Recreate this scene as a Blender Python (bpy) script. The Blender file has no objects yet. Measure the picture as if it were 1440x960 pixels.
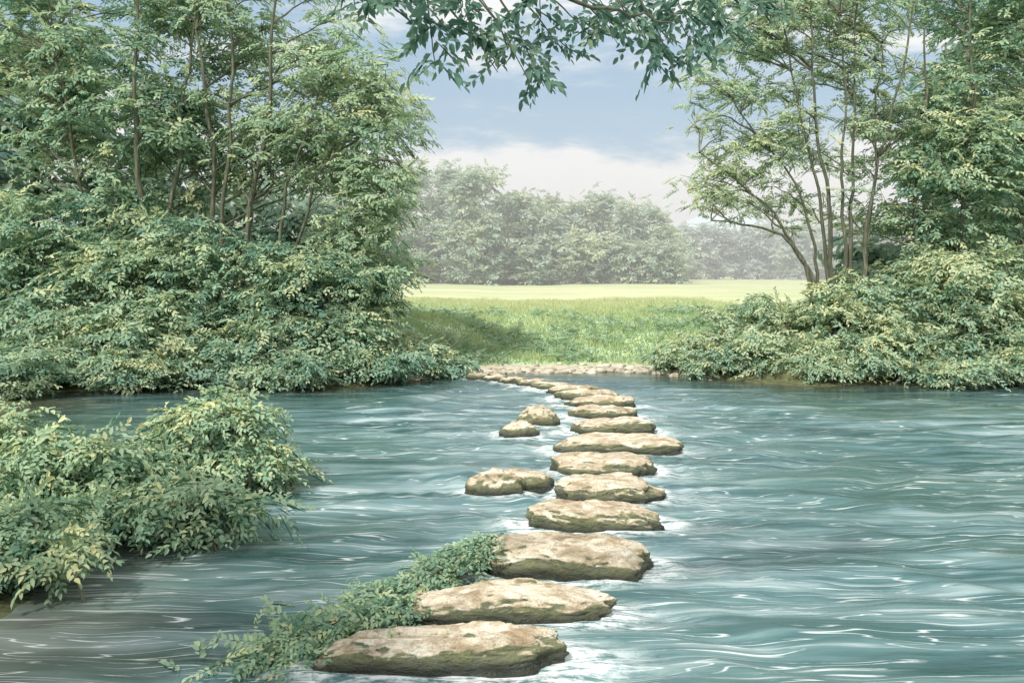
import bpy, math, random, bmesh
import numpy as np
from mathutils import Vector, noise
random.seed(7); rng=np.random.default_rng(7)
H=2.2; F=1200.0; HY=385.0
def W(px,py,d): return np.array([(px-720)/F*d, d, H-(py-HY)/F*d])
def G(px,d): return (px-720)/F*d
scene=bpy.context.scene
# ---------------------------------------------------------------- camera
cam=bpy.data.cameras.new("camera"); co=bpy.data.objects.new("camera",cam); scene.collection.objects.link(co)
co.location=(0,0,H); co.rotation_euler=(math.radians(90),0,0)
cam.sensor_width=36; cam.lens=30; cam.shift_y=-(480-HY)/1440; cam.clip_end=8000; cam.clip_start=0.05
scene.camera=co
scene.view_settings.view_transform='Standard'; scene.view_settings.look='None'; scene.view_settings.exposure=0
# ---------------------------------------------------------------- node helpers
def newmat(name):
    m=bpy.data.materials.new(name); m.use_nodes=True; nt=m.node_tree; nt.nodes.clear()
    out=nt.nodes.new('ShaderNodeOutputMaterial'); return m,nt,out
def nd(nt,t,**k):
    n=nt.nodes.new(t)
    for a,b in k.items(): setattr(n,a,b)
    return n
def L(nt,a,b): nt.links.new(a,b)
def ramp(nt,fac,stops,interp='LINEAR'):
    r=nt.nodes.new('ShaderNodeValToRGB'); r.color_ramp.interpolation=interp
    e=r.color_ramp.elements
    while len(e)<len(stops): e.new(0.5)
    for i,(p,c) in enumerate(stops):
        e[i].position=p
        if not hasattr(c,'__len__'): c=(c,c,c)
        e[i].color=(*c,1)
    L(nt,fac,r.inputs[0]); return r.outputs[0]
def math_(nt,op,a,b=None,c=None,clamp=False):
    n=nt.nodes.new('ShaderNodeMath'); n.operation=op; n.use_clamp=clamp
    for i,v in enumerate((a,b,c)):
        if v is None: continue
        if isinstance(v,(int,float)): n.inputs[i].default_value=v
        else: L(nt,v,n.inputs[i])
    return n.outputs[0]
def mrange(nt,v,a,b,c=0.0,d=1.0,smooth=False):
    r=nt.nodes.new('ShaderNodeMapRange'); L(nt,v,r.inputs[0])
    if smooth: r.interpolation_type='SMOOTHSTEP'
    for i,x in enumerate((a,b,c,d)): r.inputs[i+1].default_value=x
    return r.outputs[0]
def mix(nt,f,a,b,mode='MIX'):
    n=nt.nodes.new('ShaderNodeMix'); n.data_type='RGBA'; n.blend_type=mode
    for idx,v in ((0,f),(6,a),(7,b)):
        if isinstance(v,(int,float)): n.inputs[idx].default_value=v
        elif isinstance(v,tuple): n.inputs[idx].default_value=(*v,1)
        else: L(nt,v,n.inputs[idx])
    return n.outputs[2]
def noise_tex(nt,scale,detail=4,vec=None,rough=0.5,dist=0.0,mapscale=None,loc=(0,0,0),src='Object'):
    tc=nt.nodes.new('ShaderNodeTexCoord'); v=tc.outputs[src]
    if mapscale is not None:
        mp=nt.nodes.new('ShaderNodeMapping'); mp.inputs['Scale'].default_value=mapscale; mp.inputs['Location'].default_value=loc
        L(nt,v,mp.inputs[0]); v=mp.outputs[0]
    n=nt.nodes.new('ShaderNodeTexNoise'); n.inputs['Scale'].default_value=scale; n.inputs['Detail'].default_value=detail
    n.inputs['Roughness'].default_value=rough; n.inputs['Distortion'].default_value=dist
    L(nt,v,n.inputs['Vector']); return n.outputs[0]
# ---------------------------------------------------------------- materials
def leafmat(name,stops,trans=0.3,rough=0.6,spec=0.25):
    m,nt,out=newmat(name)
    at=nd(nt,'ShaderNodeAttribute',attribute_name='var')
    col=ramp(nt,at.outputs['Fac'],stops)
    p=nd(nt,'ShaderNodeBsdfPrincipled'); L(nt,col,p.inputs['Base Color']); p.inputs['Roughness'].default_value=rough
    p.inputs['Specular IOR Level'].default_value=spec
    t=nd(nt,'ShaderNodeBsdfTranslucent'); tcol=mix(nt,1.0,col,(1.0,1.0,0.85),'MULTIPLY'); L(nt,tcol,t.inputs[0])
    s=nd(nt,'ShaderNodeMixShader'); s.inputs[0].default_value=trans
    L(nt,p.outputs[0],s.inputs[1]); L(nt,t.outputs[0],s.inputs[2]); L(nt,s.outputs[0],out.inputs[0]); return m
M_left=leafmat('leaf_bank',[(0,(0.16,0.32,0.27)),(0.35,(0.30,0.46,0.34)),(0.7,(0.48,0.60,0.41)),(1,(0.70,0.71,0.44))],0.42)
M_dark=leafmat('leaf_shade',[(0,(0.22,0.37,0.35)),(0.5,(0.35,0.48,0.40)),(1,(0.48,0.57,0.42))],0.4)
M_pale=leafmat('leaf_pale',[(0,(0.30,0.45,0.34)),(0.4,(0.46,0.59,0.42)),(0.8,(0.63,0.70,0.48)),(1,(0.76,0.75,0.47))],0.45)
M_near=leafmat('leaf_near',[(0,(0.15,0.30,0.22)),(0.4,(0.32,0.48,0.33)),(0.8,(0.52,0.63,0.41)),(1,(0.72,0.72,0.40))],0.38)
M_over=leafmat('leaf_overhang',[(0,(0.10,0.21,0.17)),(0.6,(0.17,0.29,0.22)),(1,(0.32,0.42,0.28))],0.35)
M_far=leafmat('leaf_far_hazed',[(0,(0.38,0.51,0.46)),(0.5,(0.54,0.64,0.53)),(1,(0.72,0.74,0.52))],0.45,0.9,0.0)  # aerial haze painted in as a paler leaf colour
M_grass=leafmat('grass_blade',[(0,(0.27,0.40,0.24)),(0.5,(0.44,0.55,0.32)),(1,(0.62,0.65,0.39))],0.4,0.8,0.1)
def barkmat():
    m,nt,out=newmat('bark')
    n=noise_tex(nt,6,5,mapscale=(4,4,0.6))
    c=ramp(nt,n,[(0.3,(0.05,0.06,0.045)),(0.55,(0.12,0.125,0.085)),(0.75,(0.23,0.22,0.16))])
    p=nd(nt,'ShaderNodeBsdfPrincipled'); L(nt,c,p.inputs['Base Color']); p.inputs['Roughness'].default_value=0.9
    b=nd(nt,'ShaderNodeBump'); b.inputs['Strength'].default_value=0.5; b.inputs['Distance'].default_value=0.02
    L(nt,n,b.inputs['Height']); L(nt,b.outputs[0],p.inputs['Normal']); L(nt,p.outputs[0],out.inputs[0]); return m
M_bark=barkmat()
def rockmat():
    m,nt,out=newmat('river_stone')
    geo=nd(nt,'ShaderNodeNewGeometry'); sp=nd(nt,'ShaderNodeSeparateXYZ'); L(nt,geo.outputs['Position'],sp.inputs[0])
    sn=nd(nt,'ShaderNodeSeparateXYZ'); L(nt,geo.outputs['Normal'],sn.inputs[0])
    def nz(sc,det,ms=(1,1,1),rg=0.55,dist=0):
        mp=nd(nt,'ShaderNodeMapping'); mp.inputs['Scale'].default_value=ms; L(nt,geo.outputs['Position'],mp.inputs[0])
        n=nd(nt,'ShaderNodeTexNoise'); n.inputs['Scale'].default_value=sc; n.inputs['Detail'].default_value=det; n.inputs['Roughness'].default_value=rg; n.inputs['Distortion'].default_value=dist
        L(nt,mp.outputs[0],n.inputs['Vector']); return n.outputs[0]
    n1=nz(3.2,6,(0.8,1.8,2.5),0.62,1.0); n2=nz(9,7,(0.8,1.2,2),0.65,0.8); n3=nz(55,4); n4=nz(4.0,6,(1,1.4,1.5),0.65,1.0)
    c=ramp(nt,n1,[(0.31,(0.28,0.22,0.14)),(0.42,(0.46,0.38,0.26)),(0.51,(0.66,0.58,0.44)),(0.63,(0.82,0.77,0.63))])
    c=mix(nt,math_(nt,'MULTIPLY',ramp(nt,n2,[(0.50,0),(0.60,1)]),0.6),c,(0.32,0.22,0.12))
    c=mix(nt,math_(nt,'MULTIPLY',ramp(nt,n3,[(0.52,0),(0.72,1)]),0.4),c,(0.17,0.15,0.10))
    side=math_(nt,'SUBTRACT',1.0,sn.outputs[2],clamp=True)
    low=mrange(nt,sp.outputs[2],0.15,0.03)
    f=math_(nt,'ADD',math_(nt,'MULTIPLY',side,1.05),math_(nt,'MULTIPLY',low,0.6))
    f=math_(nt,'ADD',f,math_(nt,'MULTIPLY',math_(nt,'SUBTRACT',n4,0.5),2.2))
    f=ramp(nt,f,[(0.40,0),(0.62,1)])
    mcol=ramp(nt,n2,[(0.38,(0.04,0.055,0.028)),(0.48,(0.10,0.13,0.06)),(0.58,(0.19,0.21,0.095)),(0.72,(0.34,0.32,0.17))])
    c=mix(nt,math_(nt,'MULTIPLY',f,0.86),c,mcol)
    wet=mrange(nt,math_(nt,'ADD',sp.outputs[2],math_(nt,'MULTIPLY',n2,-0.07)),0.065,0.0)
    c=mix(nt,math_(nt,'MULTIPLY',wet,0.88),c,(0.018,0.024,0.018))
    p=nd(nt,'ShaderNodeBsdfPrincipled'); L(nt,c,p.inputs['Base Color'])
    L(nt,mrange(nt,wet,0,1,0.88,0.25),p.inputs['Roughness'])
    hh=math_(nt,'ADD',math_(nt,'MULTIPLY',n2,1.2),math_(nt,'MULTIPLY',n3,0.35))
    b=nd(nt,'ShaderNodeBump'); b.inputs['Strength'].default_value=0.9; b.inputs['Distance'].default_value=0.05
    L(nt,hh,b.inputs['Height']); L(nt,b.outputs[0],p.inputs['Normal']); L(nt,p.outputs[0],out.inputs[0]); return m
M_rock=rockmat()
m,nt,out=newmat('pebble'); n=noise_tex(nt,5,5); c=ramp(nt,n,[(0.35,(0.26,0.23,0.17)),(0.5,(0.44,0.40,0.32)),(0.65,(0.58,0.54,0.45))])
p=nd(nt,'ShaderNodeBsdfPrincipled'); L(nt,c,p.inputs['Base Color']); p.inputs['Roughness'].default_value=0.9; L(nt,p.outputs[0],out.inputs[0]); M_peb=m
# ---------------------------------------------------------------- mesh builders
def mesh_from(name,verts,faces_idx,nper,mat,var=None,smooth=False,parent=None):
    me=bpy.data.meshes.new(name); nf=len(faces_idx)//nper
    me.vertices.add(len(verts)); me.vertices.foreach_set('co',np.ascontiguousarray(verts,dtype=np.float32).ravel())
    me.loops.add(len(faces_idx)); me.loops.foreach_set('vertex_index',np.ascontiguousarray(faces_idx,dtype=np.int32))
    me.polygons.add(nf); me.polygons.foreach_set('loop_start',np.arange(0,nf*nper,nper,dtype=np.int32))
    me.update(calc_edges=True)
    if smooth: me.polygons.foreach_set('use_smooth',np.ones(nf,dtype=bool))
    if var is not None:
        a=me.attributes.new('var','FLOAT','FACE'); a.data.foreach_set('value',np.ascontiguousarray(var,dtype=np.float32))
    me.materials.append(mat); ob=bpy.data.objects.new(name,me); scene.collection.objects.link(ob)
    if parent: ob.parent=parent
    return ob
def empty(name):
    e=bpy.data.objects.new(name,None); scene.collection.objects.link(e); e.empty_display_size=0.2; return e
def norm(v): return v/np.maximum(np.linalg.norm(v,axis=-1,keepdims=True),1e-9)
def make_leaf(o,d,n,l,w,fold=0.2):
    d=norm(d); s=norm(np.cross(n,d)); n=np.cross(d,s); up=n*fold*w
    return np.array([o, o+d*l*0.30+s*w*0.5+up, o+d*l*0.66+s*w*0.40+up*0.8-n*0.02*l, o+d*l-n*0.12*l, o+d*l*0.66-s*w*0.40+up*0.8-n*0.02*l, o+d*l*0.30-s*w*0.5+up])
def spray_template(r,K=11,leaf=0.30,wr=0.5,droop=0.3,spread=0.95):
    out=[]; side=1
    P=lambda t: np.array([t,0.08*math.sin(t*3+1),0.10*t-droop*t*t])
    out.append(make_leaf(P(0),P(1.0)-P(0),np.array([0,0,1.]),1.0,0.018,0))
    for k in range(K):
        t=0.10+0.88*k/(K-1); side=-side
        o=P(t); ang=side*(spread-0.35*t)+r.normal(0,0.22)
        if k==K-1: ang=r.normal(0,0.15)
        d=np.array([math.cos(ang),math.sin(ang),r.normal(-0.15,0.22)])
        n=np.array([r.normal(0,0.28),r.normal(0,0.28),1.0])
        l=leaf*r.uniform(0.7,1.15)*(1-0.35*abs(t-0.45)); out.append(make_leaf(o,d,n,l,l*wr))
    return np.concatenate(out)
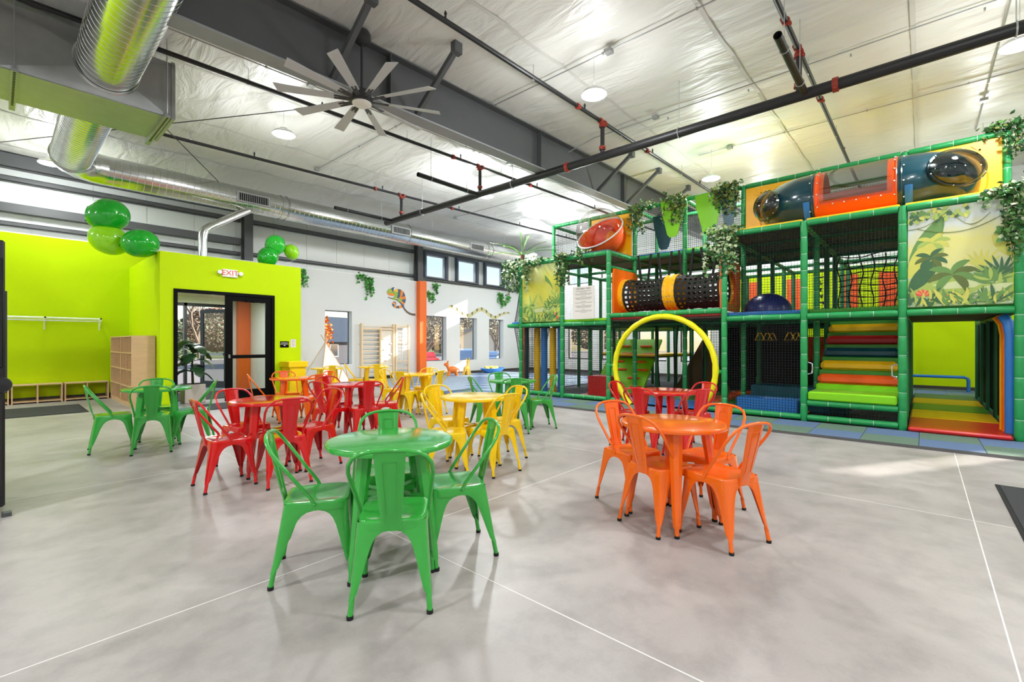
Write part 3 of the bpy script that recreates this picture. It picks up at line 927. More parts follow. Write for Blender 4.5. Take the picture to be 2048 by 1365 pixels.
for z, r, w in ((.722, .225, .052), (.68, .232, .050), (.40, .272, .042), (.15, .312, .032), (.075, .325, .026), (.062, .332, .016), (.012, .338, .0155)):
    rows.append([(r + .8 * w * math.cos(a), w * math.sin(a), z) for a in [2 * PI * (k + .5) / 8 for k in range(9)]])
b.grid(rows)
TM['leg'] = b.mesh('table_leg', [dummy], 30)
TM['foot'] = MB().cyl((.338, 0, .018), (.338, 0, 0), .018, n=12).mesh('table_foot', [rubber])
TM['brace'] = MB().b2(-.262, .262, -.003, .003, .375, .43).b2(-.262, .262, -.022, .022, .427, .432).mesh('table_brace', [dummy], 0)
def table(x, y, rz, colour, label, group='round metal cafe tables', zs=1.0):
    t = thing('round_table', label, 'table', (x, y, 0), rz, group)
    m = PAINT[colour]
    paint(put('table_top', TM['top'], t, (0, 0, 0)), m)
    for k in range(4):
        l = paint(put('leg', TM['leg'], t, (0, 0, 0), (0, 0, k * PI / 2)), m)
        put('foot', TM['foot'], l, (0, 0, 0), (0, 0, 0))
    for k in range(2):
        paint(put('cross_brace', TM['brace'], t, (0, 0, 0), (0, 0, k * PI / 2)), m)
    return t
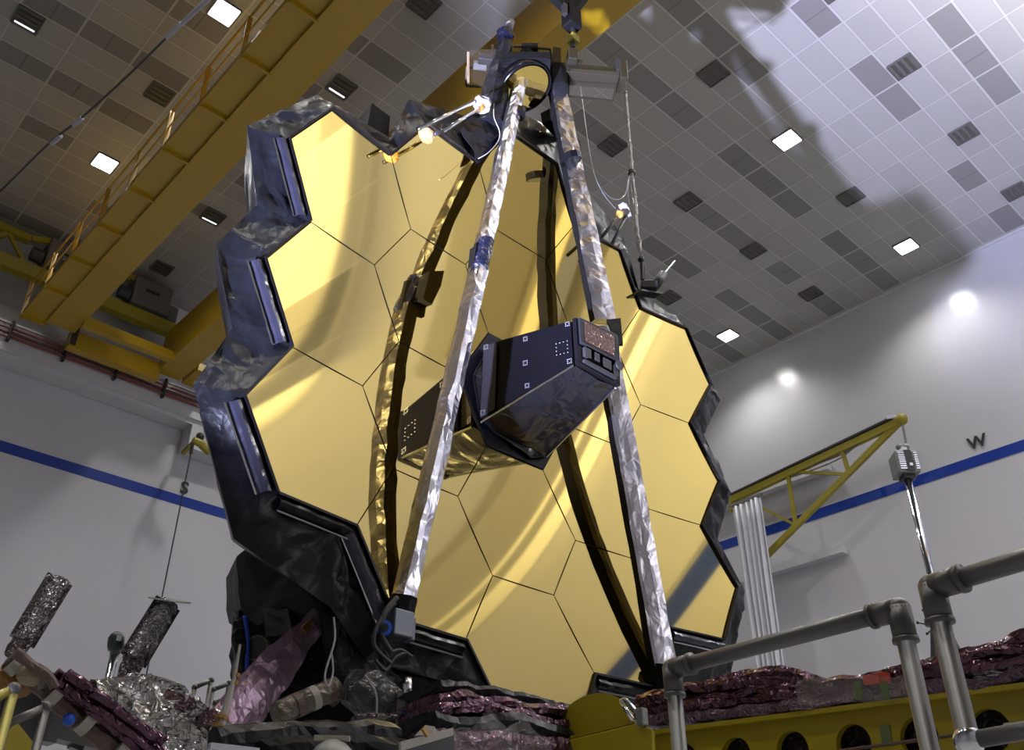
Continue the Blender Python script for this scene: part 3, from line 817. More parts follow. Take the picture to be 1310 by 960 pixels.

**Required work**
Only lines with the string "More" belong in your answer; copy each one.

**Answer to the problem**
Write part 3 of the bpy script that recreates this picture. It picks up at line 927. More parts follow. Write for Blender 4.5. Take the picture to be 2048 by 1365 pixels.
Continue the Blender Python script for this scene: part 3, from line 817. More parts follow. Take the picture to be 1310 by 960 pixels.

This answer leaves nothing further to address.